Neighborhood

Common Wealth Stadium

The conclusion of a story in three places

By Danny Mayer

On October 14, UK’s student newspaper, the Kentucky Kernel, reported that staff members in the paper’s advertising division had been caught distributing free copies of the paper to guests tailgating at Commonwealth Stadium before the September 18 Cats’ home football game against regional powerhouse Akron University. Originally busted by UK athletics officials for driving “an improperly marked golf cart,” the officers later came back and ordered the staff to cease and desist their unlawful activities: the giving away of free papers to UK sports fans, many of whom were, presumably, alumni, students or kin to alumni or students.

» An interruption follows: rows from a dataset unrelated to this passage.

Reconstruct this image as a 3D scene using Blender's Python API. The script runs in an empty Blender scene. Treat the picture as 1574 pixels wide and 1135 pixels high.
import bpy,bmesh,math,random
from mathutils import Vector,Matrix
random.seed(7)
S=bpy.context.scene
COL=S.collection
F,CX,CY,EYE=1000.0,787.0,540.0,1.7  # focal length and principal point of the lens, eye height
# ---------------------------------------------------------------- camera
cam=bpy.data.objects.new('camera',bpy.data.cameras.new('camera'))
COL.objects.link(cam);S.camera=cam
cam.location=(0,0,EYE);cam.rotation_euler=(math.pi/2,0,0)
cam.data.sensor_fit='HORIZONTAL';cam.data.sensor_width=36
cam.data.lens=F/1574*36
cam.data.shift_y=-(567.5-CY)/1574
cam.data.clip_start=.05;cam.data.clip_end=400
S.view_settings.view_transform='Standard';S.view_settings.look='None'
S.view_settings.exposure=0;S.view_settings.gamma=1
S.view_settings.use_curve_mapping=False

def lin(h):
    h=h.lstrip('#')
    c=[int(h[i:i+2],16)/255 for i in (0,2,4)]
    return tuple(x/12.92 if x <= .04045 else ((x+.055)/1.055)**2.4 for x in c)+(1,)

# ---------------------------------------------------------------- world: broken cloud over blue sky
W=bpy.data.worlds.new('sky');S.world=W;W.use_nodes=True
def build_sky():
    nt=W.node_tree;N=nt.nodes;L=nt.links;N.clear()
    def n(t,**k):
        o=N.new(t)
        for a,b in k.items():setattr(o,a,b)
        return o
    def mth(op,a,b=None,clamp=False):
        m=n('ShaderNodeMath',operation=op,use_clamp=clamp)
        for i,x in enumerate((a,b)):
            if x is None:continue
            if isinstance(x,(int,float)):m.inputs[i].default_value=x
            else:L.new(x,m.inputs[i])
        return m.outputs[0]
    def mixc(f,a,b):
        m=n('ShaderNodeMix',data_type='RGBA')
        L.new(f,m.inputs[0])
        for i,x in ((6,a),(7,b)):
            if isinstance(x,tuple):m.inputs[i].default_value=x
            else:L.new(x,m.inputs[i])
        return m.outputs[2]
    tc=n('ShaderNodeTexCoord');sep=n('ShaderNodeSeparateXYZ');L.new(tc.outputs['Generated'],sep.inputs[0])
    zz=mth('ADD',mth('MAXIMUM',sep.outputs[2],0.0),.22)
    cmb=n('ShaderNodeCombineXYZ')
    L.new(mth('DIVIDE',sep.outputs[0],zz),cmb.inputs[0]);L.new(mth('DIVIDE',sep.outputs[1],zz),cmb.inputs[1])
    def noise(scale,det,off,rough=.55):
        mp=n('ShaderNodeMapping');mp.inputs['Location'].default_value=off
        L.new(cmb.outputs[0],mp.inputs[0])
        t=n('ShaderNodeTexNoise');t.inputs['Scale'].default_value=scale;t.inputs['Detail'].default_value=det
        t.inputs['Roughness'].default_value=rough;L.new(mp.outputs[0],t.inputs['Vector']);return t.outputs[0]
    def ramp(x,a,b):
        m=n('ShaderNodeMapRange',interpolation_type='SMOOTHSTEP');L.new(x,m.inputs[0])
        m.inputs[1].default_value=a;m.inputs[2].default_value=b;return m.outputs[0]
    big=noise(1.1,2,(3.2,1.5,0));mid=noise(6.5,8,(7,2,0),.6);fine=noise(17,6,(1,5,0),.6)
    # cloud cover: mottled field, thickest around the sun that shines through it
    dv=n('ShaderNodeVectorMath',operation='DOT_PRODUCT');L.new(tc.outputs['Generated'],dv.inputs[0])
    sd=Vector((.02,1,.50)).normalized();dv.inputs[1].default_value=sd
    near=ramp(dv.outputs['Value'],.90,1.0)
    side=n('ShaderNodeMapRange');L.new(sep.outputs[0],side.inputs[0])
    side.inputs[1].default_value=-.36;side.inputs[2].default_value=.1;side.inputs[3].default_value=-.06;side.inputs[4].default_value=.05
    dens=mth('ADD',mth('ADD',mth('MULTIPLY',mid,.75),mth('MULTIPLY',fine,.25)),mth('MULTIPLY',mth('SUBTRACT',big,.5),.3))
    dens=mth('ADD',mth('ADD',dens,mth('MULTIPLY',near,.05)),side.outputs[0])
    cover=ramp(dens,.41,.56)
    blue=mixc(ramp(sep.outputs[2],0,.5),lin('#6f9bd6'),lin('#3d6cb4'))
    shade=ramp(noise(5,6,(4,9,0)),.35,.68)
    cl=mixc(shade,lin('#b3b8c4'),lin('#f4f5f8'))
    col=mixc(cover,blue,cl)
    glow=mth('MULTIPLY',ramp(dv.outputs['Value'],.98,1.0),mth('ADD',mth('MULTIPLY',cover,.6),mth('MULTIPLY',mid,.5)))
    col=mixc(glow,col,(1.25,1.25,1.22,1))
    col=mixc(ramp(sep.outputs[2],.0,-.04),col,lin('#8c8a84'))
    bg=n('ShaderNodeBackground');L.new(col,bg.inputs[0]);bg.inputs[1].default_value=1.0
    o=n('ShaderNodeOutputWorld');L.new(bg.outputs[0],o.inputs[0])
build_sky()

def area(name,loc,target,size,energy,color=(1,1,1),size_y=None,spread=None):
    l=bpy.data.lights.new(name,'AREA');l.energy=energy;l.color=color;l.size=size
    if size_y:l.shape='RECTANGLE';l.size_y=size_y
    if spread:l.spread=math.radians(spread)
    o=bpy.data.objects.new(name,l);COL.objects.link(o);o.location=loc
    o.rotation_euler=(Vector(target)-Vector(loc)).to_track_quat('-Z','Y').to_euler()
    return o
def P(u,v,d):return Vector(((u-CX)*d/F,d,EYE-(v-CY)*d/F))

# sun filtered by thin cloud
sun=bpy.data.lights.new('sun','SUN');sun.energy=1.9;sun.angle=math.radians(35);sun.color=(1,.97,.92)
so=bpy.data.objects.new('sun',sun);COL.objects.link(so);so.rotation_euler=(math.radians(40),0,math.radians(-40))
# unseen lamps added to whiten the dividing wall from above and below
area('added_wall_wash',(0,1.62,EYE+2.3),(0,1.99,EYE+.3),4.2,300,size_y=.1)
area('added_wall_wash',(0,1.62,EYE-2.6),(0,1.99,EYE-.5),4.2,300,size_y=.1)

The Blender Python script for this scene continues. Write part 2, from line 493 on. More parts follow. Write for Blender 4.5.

Because it is owned by the state-funded University of Kentucky, Commonwealth Stadium is a public place. However, officials at the school have deemed the free distribution of the Kernel a violation of the public university’s $80 million advertising contract with the privately-owned sports marketing firm IMG College. Neither the Kernel nor the Herald-Leader have reported as of yet on where that $80 million goes: to the university or to the separate UK Athletic Association checking account. Nobody has made clear, that is, whose contract is being honored by explicitly not allowing university students, writing for a university paper, to freely distribute free papers at a football game of their fellow student peers (on a Saturday away from school no less).

But if news outlets nor the university have explicitly answered this question, UK’s actions are pretty clear. During football Saturday’s, the state university grounds surrounding Commonwealth Stadium  belong to IMG, which can prohibit the Kernel and other publications from handing out papers on Commonwealth Stadium grounds.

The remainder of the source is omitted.